-- START SUPPLIED MATERIAL --

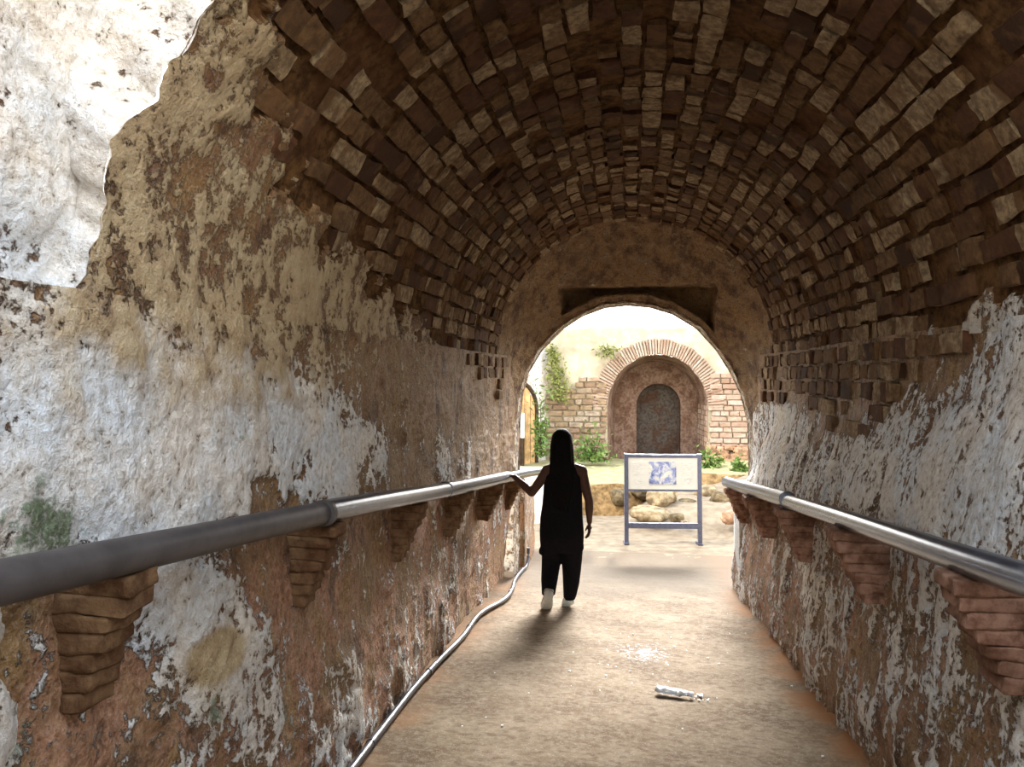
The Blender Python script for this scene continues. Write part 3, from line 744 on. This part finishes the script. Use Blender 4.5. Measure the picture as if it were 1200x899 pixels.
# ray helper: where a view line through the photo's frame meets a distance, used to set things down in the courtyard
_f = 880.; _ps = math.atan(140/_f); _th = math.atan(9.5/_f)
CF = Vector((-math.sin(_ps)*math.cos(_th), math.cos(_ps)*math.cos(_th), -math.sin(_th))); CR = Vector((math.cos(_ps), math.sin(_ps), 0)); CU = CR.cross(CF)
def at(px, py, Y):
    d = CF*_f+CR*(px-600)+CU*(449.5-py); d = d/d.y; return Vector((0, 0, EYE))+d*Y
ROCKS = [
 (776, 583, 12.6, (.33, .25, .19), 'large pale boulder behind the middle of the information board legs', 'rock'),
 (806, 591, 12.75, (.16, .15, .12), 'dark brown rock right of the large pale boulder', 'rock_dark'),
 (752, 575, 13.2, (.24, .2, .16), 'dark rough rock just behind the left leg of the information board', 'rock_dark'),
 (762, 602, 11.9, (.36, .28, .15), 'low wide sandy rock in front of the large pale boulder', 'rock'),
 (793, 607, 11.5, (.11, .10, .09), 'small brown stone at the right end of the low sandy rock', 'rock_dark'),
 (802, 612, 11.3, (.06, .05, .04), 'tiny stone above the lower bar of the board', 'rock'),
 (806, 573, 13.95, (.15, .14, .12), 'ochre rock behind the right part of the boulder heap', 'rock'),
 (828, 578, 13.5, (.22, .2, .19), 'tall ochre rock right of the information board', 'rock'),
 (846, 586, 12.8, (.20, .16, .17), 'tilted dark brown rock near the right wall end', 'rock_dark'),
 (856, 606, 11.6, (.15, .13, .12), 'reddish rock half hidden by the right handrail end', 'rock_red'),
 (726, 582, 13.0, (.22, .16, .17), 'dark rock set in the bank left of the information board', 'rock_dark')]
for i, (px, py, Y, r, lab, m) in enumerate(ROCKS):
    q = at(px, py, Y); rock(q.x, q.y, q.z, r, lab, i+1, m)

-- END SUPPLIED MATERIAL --

WHAT THIS TASK INVOLVES -
Copy out the listing exactly as it stands, but not the pictures.

WRITTEN RESPONSE -
The Blender Python script for this scene continues. Write part 3, from line 744 on. This part finishes the script. Use Blender 4.5. Measure the picture as if it were 1200x899 pixels.
# ray helper: where a view line through the photo's frame meets a distance, used to set things down in the courtyard
_f = 880.; _ps = math.atan(140/_f); _th = math.atan(9.5/_f)
CF = Vector((-math.sin(_ps)*math.cos(_th), math.cos(_ps)*math.cos(_th), -math.sin(_th))); CR = Vector((math.cos(_ps), math.sin(_ps), 0)); CU = CR.cross(CF)
def at(px, py, Y):
    d = CF*_f+CR*(px-600)+CU*(449.5-py); d = d/d.y; return Vector((0, 0, EYE))+d*Y
ROCKS = [
 (776, 583, 12.6, (.33, .25, .19), 'large pale boulder behind the middle of the information board legs', 'rock'),
 (806, 591, 12.75, (.16, .15, .12), 'dark brown rock right of the large pale boulder', 'rock_dark'),
 (752, 575, 13.2, (.24, .2, .16), 'dark rough rock just behind the left leg of the information board', 'rock_dark'),
 (762, 602, 11.9, (.36, .28, .15), 'low wide sandy rock in front of the large pale boulder', 'rock'),
 (793, 607, 11.5, (.11, .10, .09), 'small brown stone at the right end of the low sandy rock', 'rock_dark'),
 (802, 612, 11.3, (.06, .05, .04), 'tiny stone above the lower bar of the board', 'rock'),
 (806, 573, 13.95, (.15, .14, .12), 'ochre rock behind the right part of the boulder heap', 'rock'),
 (828, 578, 13.5, (.22, .2, .19), 'tall ochre rock right of the information board', 'rock'),
 (846, 586, 12.8, (.20, .16, .17), 'tilted dark brown rock near the right wall end', 'rock_dark'),
 (856, 606, 11.6, (.15, .13, .12), 'reddish rock half hidden by the right handrail end', 'rock_red'),
 (726, 582, 13.0, (.22, .16, .17), 'dark rock set in the bank left of the information board', 'rock_dark')]
for i, (px, py, Y, r, lab, m) in enumerate(ROCKS):
    q = at(px, py, Y); rock(q.x, q.y, q.z, r, lab, i+1, m)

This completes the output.